**Work instructions:**
Below is a listing. Quote from it, exactly, the lines from the one containing "Write the bpy" down to the one containing "self.nt = nt", both ends included, and nothing else.

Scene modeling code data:
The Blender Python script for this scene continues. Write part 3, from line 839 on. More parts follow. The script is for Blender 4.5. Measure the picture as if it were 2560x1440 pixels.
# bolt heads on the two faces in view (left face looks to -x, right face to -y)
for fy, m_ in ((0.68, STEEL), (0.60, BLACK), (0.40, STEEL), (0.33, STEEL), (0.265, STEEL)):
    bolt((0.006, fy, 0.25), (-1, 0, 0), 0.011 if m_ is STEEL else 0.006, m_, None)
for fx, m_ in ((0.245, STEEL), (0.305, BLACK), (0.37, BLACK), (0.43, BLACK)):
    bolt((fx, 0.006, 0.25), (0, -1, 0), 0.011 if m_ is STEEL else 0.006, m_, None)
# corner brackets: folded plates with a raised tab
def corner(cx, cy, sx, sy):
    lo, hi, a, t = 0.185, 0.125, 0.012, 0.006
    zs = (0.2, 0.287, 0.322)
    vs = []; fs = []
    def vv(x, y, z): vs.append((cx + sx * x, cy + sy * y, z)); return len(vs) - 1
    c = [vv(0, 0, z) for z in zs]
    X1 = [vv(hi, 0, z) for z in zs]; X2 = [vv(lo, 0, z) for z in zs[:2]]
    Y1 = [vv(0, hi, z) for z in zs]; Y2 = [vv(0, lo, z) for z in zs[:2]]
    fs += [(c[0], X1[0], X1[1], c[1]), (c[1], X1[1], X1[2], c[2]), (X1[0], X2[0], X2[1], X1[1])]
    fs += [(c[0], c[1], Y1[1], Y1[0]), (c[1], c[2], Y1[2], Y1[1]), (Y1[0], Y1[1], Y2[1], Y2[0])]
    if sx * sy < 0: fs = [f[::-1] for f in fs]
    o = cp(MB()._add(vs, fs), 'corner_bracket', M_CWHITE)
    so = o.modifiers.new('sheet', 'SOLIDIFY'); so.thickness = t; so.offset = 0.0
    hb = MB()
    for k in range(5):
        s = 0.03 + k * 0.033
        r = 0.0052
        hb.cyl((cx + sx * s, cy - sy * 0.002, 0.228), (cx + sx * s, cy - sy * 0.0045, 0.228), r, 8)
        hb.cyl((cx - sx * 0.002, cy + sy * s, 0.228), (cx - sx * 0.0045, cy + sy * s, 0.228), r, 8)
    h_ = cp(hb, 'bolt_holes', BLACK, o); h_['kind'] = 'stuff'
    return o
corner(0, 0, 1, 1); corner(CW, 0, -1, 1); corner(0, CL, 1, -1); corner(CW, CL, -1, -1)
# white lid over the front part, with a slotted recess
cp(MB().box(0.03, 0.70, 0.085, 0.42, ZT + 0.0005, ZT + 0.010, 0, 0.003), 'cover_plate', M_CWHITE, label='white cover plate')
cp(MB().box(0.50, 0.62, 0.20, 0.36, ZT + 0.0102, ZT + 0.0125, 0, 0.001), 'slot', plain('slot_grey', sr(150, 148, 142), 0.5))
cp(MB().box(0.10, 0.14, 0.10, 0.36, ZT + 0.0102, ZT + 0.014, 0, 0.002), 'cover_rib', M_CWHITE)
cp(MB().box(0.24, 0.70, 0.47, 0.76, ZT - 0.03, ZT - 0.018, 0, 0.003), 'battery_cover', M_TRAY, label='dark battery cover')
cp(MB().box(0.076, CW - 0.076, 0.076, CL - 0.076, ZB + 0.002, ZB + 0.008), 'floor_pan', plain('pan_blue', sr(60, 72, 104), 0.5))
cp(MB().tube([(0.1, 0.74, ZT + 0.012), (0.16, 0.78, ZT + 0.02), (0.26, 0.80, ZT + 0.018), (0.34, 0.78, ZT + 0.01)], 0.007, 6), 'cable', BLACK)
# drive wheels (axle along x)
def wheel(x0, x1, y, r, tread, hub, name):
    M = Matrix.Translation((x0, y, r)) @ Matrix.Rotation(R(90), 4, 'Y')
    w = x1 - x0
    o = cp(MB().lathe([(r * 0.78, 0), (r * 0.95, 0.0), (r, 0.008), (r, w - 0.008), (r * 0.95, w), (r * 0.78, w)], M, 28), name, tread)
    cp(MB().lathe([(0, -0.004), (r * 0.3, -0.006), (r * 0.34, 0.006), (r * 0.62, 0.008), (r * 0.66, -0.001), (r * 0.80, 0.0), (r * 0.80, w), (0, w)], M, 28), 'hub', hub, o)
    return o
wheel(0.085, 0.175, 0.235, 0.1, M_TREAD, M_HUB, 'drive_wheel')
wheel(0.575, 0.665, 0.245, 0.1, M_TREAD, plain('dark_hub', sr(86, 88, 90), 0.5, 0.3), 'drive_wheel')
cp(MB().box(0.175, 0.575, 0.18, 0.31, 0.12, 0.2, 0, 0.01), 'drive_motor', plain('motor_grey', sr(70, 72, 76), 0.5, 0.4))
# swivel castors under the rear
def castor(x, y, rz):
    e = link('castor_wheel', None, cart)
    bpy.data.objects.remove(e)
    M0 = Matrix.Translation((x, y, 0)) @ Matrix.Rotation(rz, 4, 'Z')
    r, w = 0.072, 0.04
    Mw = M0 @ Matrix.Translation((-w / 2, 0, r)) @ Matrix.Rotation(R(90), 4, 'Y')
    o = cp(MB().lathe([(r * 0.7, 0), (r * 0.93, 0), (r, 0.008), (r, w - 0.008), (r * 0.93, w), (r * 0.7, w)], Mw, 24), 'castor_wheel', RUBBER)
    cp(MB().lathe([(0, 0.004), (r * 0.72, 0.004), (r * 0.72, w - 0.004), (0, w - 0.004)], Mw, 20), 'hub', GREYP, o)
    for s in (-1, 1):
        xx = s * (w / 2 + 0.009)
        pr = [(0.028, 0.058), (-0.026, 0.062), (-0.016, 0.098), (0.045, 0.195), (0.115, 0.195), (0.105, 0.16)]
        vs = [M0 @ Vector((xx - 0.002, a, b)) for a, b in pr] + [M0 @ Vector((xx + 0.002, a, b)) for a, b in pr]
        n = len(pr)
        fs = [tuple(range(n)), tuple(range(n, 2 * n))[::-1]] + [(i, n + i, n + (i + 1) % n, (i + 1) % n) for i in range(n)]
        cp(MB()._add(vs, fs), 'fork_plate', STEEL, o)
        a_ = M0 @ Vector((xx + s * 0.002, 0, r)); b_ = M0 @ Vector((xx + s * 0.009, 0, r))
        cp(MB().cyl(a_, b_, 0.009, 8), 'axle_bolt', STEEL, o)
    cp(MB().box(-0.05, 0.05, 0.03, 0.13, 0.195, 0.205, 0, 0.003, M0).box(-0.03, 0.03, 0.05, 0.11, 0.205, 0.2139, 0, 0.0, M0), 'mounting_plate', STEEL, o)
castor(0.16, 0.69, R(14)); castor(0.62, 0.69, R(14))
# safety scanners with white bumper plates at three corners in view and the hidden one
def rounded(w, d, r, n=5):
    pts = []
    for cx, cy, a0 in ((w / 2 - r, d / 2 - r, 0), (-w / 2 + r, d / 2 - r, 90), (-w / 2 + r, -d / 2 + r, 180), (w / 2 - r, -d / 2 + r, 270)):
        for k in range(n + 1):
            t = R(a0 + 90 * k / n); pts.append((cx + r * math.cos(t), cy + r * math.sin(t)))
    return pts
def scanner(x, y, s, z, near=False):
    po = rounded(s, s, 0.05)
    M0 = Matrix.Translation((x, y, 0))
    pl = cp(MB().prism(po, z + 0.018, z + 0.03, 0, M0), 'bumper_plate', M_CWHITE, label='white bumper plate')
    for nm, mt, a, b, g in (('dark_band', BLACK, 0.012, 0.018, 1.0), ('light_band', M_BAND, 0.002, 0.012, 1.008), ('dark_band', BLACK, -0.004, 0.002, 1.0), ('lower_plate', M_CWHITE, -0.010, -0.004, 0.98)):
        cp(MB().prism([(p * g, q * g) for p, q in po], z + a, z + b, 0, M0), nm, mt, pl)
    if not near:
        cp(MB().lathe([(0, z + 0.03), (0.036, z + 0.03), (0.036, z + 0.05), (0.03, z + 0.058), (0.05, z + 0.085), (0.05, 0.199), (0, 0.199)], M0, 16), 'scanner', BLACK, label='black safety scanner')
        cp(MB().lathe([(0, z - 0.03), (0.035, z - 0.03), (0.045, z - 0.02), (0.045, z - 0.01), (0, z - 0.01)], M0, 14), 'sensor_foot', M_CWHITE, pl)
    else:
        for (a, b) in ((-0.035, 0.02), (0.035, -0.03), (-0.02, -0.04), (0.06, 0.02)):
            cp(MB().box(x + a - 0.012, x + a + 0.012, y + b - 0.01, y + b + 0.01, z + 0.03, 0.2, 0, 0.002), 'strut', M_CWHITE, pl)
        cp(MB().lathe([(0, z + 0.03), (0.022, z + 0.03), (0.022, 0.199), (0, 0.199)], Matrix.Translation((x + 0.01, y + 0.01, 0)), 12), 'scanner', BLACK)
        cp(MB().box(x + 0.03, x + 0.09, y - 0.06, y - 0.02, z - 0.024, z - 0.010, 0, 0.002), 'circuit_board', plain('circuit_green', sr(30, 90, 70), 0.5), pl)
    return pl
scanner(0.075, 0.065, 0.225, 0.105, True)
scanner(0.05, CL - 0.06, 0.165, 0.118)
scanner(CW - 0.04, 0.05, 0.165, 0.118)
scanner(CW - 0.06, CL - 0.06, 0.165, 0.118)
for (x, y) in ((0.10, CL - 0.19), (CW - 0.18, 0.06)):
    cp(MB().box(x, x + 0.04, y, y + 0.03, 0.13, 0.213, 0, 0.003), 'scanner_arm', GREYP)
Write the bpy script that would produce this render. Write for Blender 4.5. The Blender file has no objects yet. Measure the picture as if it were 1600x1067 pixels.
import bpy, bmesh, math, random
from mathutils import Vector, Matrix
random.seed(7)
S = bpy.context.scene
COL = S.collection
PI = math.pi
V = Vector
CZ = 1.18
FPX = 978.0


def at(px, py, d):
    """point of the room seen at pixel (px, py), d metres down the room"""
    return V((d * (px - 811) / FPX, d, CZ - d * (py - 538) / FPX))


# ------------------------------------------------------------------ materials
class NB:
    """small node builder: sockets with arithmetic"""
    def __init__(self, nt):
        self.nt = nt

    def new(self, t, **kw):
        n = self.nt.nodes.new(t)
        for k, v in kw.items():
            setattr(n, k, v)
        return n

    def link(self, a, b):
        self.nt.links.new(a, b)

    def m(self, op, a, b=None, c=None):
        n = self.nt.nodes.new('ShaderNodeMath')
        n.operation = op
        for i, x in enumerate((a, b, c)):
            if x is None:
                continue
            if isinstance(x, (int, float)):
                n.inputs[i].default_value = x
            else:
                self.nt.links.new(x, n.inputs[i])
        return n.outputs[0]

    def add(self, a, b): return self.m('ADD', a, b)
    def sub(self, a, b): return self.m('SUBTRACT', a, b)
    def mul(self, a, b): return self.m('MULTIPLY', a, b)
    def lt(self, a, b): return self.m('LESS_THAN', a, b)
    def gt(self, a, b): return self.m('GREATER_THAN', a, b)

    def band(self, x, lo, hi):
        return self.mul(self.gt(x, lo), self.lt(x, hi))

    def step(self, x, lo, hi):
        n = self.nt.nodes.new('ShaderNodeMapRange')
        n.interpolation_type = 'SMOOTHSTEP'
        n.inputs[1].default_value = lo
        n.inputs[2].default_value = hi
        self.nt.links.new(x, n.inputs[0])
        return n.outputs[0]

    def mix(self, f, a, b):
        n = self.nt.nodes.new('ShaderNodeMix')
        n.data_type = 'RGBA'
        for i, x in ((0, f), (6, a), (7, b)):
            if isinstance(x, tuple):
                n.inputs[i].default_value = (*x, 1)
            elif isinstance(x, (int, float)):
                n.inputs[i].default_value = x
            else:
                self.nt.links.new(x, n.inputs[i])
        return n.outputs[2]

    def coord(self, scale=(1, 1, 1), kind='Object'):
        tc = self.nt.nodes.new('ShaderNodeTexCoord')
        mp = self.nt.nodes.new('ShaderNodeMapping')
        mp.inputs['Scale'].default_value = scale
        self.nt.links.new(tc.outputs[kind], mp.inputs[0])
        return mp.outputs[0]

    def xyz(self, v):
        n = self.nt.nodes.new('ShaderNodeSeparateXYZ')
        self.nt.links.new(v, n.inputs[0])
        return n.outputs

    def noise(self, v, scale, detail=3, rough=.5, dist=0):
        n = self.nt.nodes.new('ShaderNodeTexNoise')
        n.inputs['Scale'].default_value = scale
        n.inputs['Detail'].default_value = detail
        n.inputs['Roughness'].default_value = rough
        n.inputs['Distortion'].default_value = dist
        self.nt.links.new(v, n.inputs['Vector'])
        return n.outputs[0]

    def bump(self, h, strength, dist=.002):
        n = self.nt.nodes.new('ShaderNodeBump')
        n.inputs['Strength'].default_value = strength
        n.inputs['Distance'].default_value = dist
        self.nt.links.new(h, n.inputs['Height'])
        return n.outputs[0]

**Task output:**
Write the bpy script that would produce this render. Write for Blender 4.5. The Blender file has no objects yet. Measure the picture as if it were 1600x1067 pixels.
import bpy, bmesh, math, random
from mathutils import Vector, Matrix
random.seed(7)
S = bpy.context.scene
COL = S.collection
PI = math.pi
V = Vector
CZ = 1.18
FPX = 978.0


def at(px, py, d):
    """point of the room seen at pixel (px, py), d metres down the room"""
    return V((d * (px - 811) / FPX, d, CZ - d * (py - 538) / FPX))


# ------------------------------------------------------------------ materials
class NB:
    """small node builder: sockets with arithmetic"""
    def __init__(self, nt):
        self.nt = nt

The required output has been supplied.